Finalizing the quality. The "no hands" technology continues into product packaging, where bags are blown open, sliced bread slid into the bags and twist ties tacked onto the ends (below)—all significantly faster than this sentence can be read.

It is also at this point that final quality controls are run:

  • Each line has a metal detector placed just prior to packaging. The detector is calibrated every hour and with every product change.
  • To ensure traceability, each bag is coded by plant, machine, shift and op-erator. Schwebel’s also runs two mock recalls a year, whereby a manager selects an ingredient, then puts the plant through the paces that would be required if that ingredient were recalled.
  • Each of Schwebel’s four plants, in Youngstown, Cuyahoga Falls, Solon and Hebron, Ohio, have product scoring teams. Random products are picked by a line operator, then the team views and tastes the items based on attributes by which consumers select breads (above). Product is also sent to headquarters each day for judging. Although they are in-house teams, Phillips said, "they are much harsher than the consumer. We’ve actually made it harder on ourselves here."

"Quality has given us a good name over our 104 years," Schwebel said, attributing the company’s success to its consistent quality. "You can trust that it will always be the same."

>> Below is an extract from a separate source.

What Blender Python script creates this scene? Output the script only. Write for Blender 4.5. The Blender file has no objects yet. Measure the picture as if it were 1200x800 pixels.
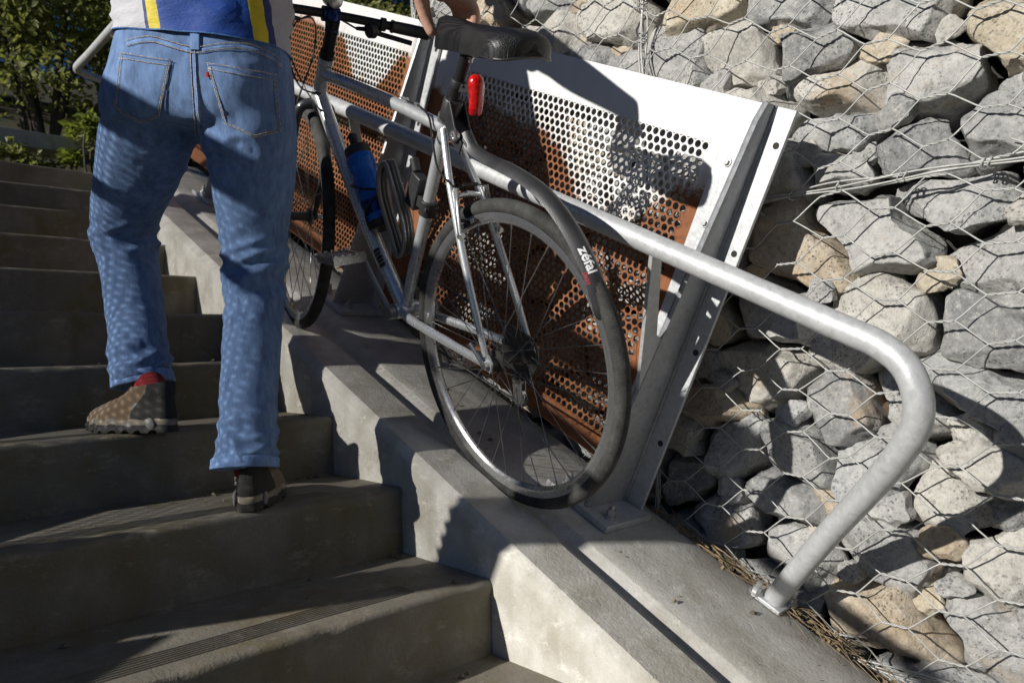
import bpy, math, random
import mathutils
from mathutils import Vector, Matrix, noise
from mathutils.bvhtree import BVHTree
random.seed(7)
sc = bpy.context.scene
COL = sc.collection
R_ = math.radians
pi = math.pi

# ------------------------------------------------------------------ frame of the place
# X = across the stairs (towards the stone wall), Y = uphill, Z = up.  One step: going G, rise RI.
G, RI = 0.3264, 0.16
SL = math.atan2(RI, G)
CS, SN = math.cos(SL), math.sin(SL)
STAIR_W = 1.25
TOP = 10                      # number of risers
TOPY, TOPZ = TOP * G, TOP * RI
def U(x, s, n):               # slope coordinates: along the slope, normal to the nosing line
    return Vector((x, s * CS - n * SN, s * SN + n * CS))

# ------------------------------------------------------------------ camera
CAM_YAW, CAM_PITCH, CAM_ROLL = 0.7531, 0.0138, -0.0268
CAM_POS = Vector((-1.0674, -0.8946, 0.6459))
FPX = 882.2
cy, sy, cp, sp = math.cos(CAM_YAW), math.sin(CAM_YAW), math.cos(CAM_PITCH), math.sin(CAM_PITCH)
FW = Vector((sy * cp, cy * cp, sp)); RT0 = Vector((cy, -sy, 0)); UP0 = RT0.cross(FW)
c_, s_ = math.cos(CAM_ROLL), math.sin(CAM_ROLL)
RT = RT0 * c_ + UP0 * s_; UP = UP0 * c_ - RT0 * s_
cam = bpy.data.cameras.new('camera'); camo = bpy.data.objects.new('camera', cam); COL.objects.link(camo)
camo.matrix_world = Matrix(((RT.x, UP.x, -FW.x, CAM_POS.x), (RT.y, UP.y, -FW.y, CAM_POS.y), (RT.z, UP.z, -FW.z, CAM_POS.z), (0, 0, 0, 1)))
cam.sensor_width = 36.0; cam.lens = FPX / 1200 * 36; cam.clip_start = 0.05; cam.clip_end = 500
cam.dof.use_dof = True; cam.dof.focus_distance = 1.75; cam.dof.aperture_fstop = 5.0
sc.camera = camo
def W(px, py, d):             # a point of the place, measured on the photograph, at depth d
    return CAM_POS + (RT * ((px - 600) / FPX) - UP * ((py - 400) / FPX) + FW) * d

# ------------------------------------------------------------------ light
SUN = Vector((-0.42, 0.06, 0.175)).normalized()
elev = math.asin(SUN.z)
w = bpy.data.worlds.new('World'); sc.world = w; w.use_nodes = True
nt = w.node_tree; nt.nodes.clear()
sky = nt.nodes.new('ShaderNodeTexSky'); sky.sky_type = 'NISHITA'; sky.sun_disc = False
sky.ozone_density = 10.0; sky.dust_density = .3; sky.sun_elevation = elev; sky.sun_rotation = math.atan2(SUN.x, SUN.y)
bg = nt.nodes.new('ShaderNodeBackground'); bg.inputs['Strength'].default_value = 0.031
ow = nt.nodes.new('ShaderNodeOutputWorld')
nt.links.new(sky.outputs[0], bg.inputs[0]); nt.links.new(bg.outputs[0], ow.inputs[0])
sl = bpy.data.lights.new('sun', 'SUN'); sl.energy = 5.0; sl.angle = R_(0.7); sl.color = (1.0, 0.965, 0.90)
so = bpy.data.objects.new('sun', sl); COL.objects.link(so); so.location = (-6, 1, 5)
so.rotation_euler = SUN.to_track_quat('Z', 'Y').to_euler()
sc.view_settings.view_transform = 'Standard'; sc.view_settings.look = 'None'; sc.view_settings.exposure = 0

# ------------------------------------------------------------------ mesh helpers
class MB:
    def __init__(self): self.v = []; self.f = []; self.m = []; self.mi = 0
    def add(self, verts, faces):
        b = len(self.v); self.v += [tuple(p) for p in verts]
        for f in faces: self.f.append(tuple(i + b for i in f)); self.m.append(self.mi)
    def box(self, c, hx, hy, hz):            # half vectors
        c, hx, hy, hz = map(Vector, (c, hx, hy, hz))
        vs = [c + hx * a + hy * b + hz * d for a in (-1, 1) for b in (-1, 1) for d in (-1, 1)]
        fs = [(0, 1, 3, 2), (4, 6, 7, 5), (0, 4, 5, 1), (2, 3, 7, 6), (0, 2, 6, 4), (1, 5, 7, 3)]
        if hx.cross(hy).dot(hz) < 0: fs = [f[::-1] for f in fs]
        self.add(vs, fs)
    def abox(self, x0, x1, y0, y1, z0, z1):
        self.box(((x0 + x1) / 2, (y0 + y1) / 2, (z0 + z1) / 2), ((x1 - x0) / 2, 0, 0), (0, (y1 - y0) / 2, 0), (0, 0, (z1 - z0) / 2))
    def loft(self, rings, closed=True, cap0=False, cap1=False, loop=False):
        n = len(rings[0]); b = len(self.v)
        for r in rings: self.v += [tuple(p) for p in r]
        k = len(rings)
        for i in range(k if loop else k - 1):
            i2 = (i + 1) % k
            for j in range(n if closed else n - 1):
                j2 = (j + 1) % n
                self.f.append((b + i * n + j, b + i * n + j2, b + i2 * n + j2, b + i2 * n + j)); self.m.append(self.mi)
        if cap0: self.f.append(tuple(b + j for j in reversed(range(n)))); self.m.append(self.mi)
        if cap1: self.f.append(tuple(b + (k - 1) * n + j for j in range(n))); self.m.append(self.mi)
    def tube(self, pts, r, sides=10, caps=True, flat=None, loop=False, up=None):
        pts = [Vector(p) for p in pts]; k = len(pts)
        rr = r if isinstance(r, (list, tuple)) else [r] * k
        T = []
        for i in range(k):
            if loop: t = pts[(i + 1) % k] - pts[i - 1]
            else: t = pts[min(i + 1, k - 1)] - pts[max(i - 1, 0)]
            T.append(t.normalized())
        if up is None:
            up = Vector((0, 0, 1)) if abs(T[0].z) < 0.9 else Vector((1, 0, 0))
        N = (Vector(up) - T[0] * T[0].dot(Vector(up))).normalized(); rings = []
        for i in range(k):
            N = (N - T[i] * T[i].dot(N)).normalized(); B = T[i].cross(N)
            a, c = (1, 1) if flat is None else flat
            rings.append([pts[i] + N * (rr[i] * a * math.cos(2 * pi * j / sides)) + B * (rr[i] * c * math.sin(2 * pi * j / sides)) for j in range(sides)])
        self.loft(rings, True, caps and not loop, caps and not loop, loop)
    def cyl(self, a, b, r, sides=16, r2=None):
        self.tube([a, b], [r, r if r2 is None else r2], sides)
    def hexbolt(self, c, n, r, h):
        c = Vector(c); n = Vector(n).normalized()
        self.tube([c, c + n * h * .3], r * 1.5, 14); self.tube([c + n * h * .3, c + n * h], r, 6)
    def lathe(self, c, ax, prof, sides=24, up=None):   # prof: (radius, height)
        c = Vector(c); ax = Vector(ax).normalized()
        u = Vector(up) if up else (Vector((0, 0, 1)) if abs(ax.z) < .9 else Vector((1, 0, 0)))
        N = (u - ax * ax.dot(u)).normalized(); B = ax.cross(N)
        self.loft([[c + ax * h + (N * math.cos(2 * pi * j / sides) + B * math.sin(2 * pi * j / sides)) * max(r, 1e-4) for j in range(sides)] for r, h in prof], True, True, True)
    def build(self, name, mat, parent=None, smooth=True, angle=40, bevel=0, world=False, seg=2):
        me = bpy.data.meshes.new(name)
        vs = self.v
        if world and parent is not None:
            bpy.context.view_layer.update()
            inv = parent.matrix_world.inverted(); vs = [tuple(inv @ Vector(p)) for p in vs]
        me.from_pydata(vs, [], self.f); me.validate(); me.update()
        mats = mat if isinstance(mat, (list, tuple)) else [mat]
        for m in mats: me.materials.append(m)
        if len(mats) > 1 and len(me.polygons) == len(self.m): me.polygons.foreach_set('material_index', self.m)
        return link(name, me, parent, smooth, angle, bevel, seg)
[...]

And skeptics needn’t take his word for it, but can judge on the facts: Schwebel’s Giant loaf has become the best selling white bread in Ohio; its buns have won The Long Company Bakery Cooperative Best Bun award for four consecutive years; and, if you judge solely on numbers: for Memorial Day 2009, Schwebel’s sold so many buns that if they were placed end to end, the line would stretch from Youngstown to Atlanta—and back.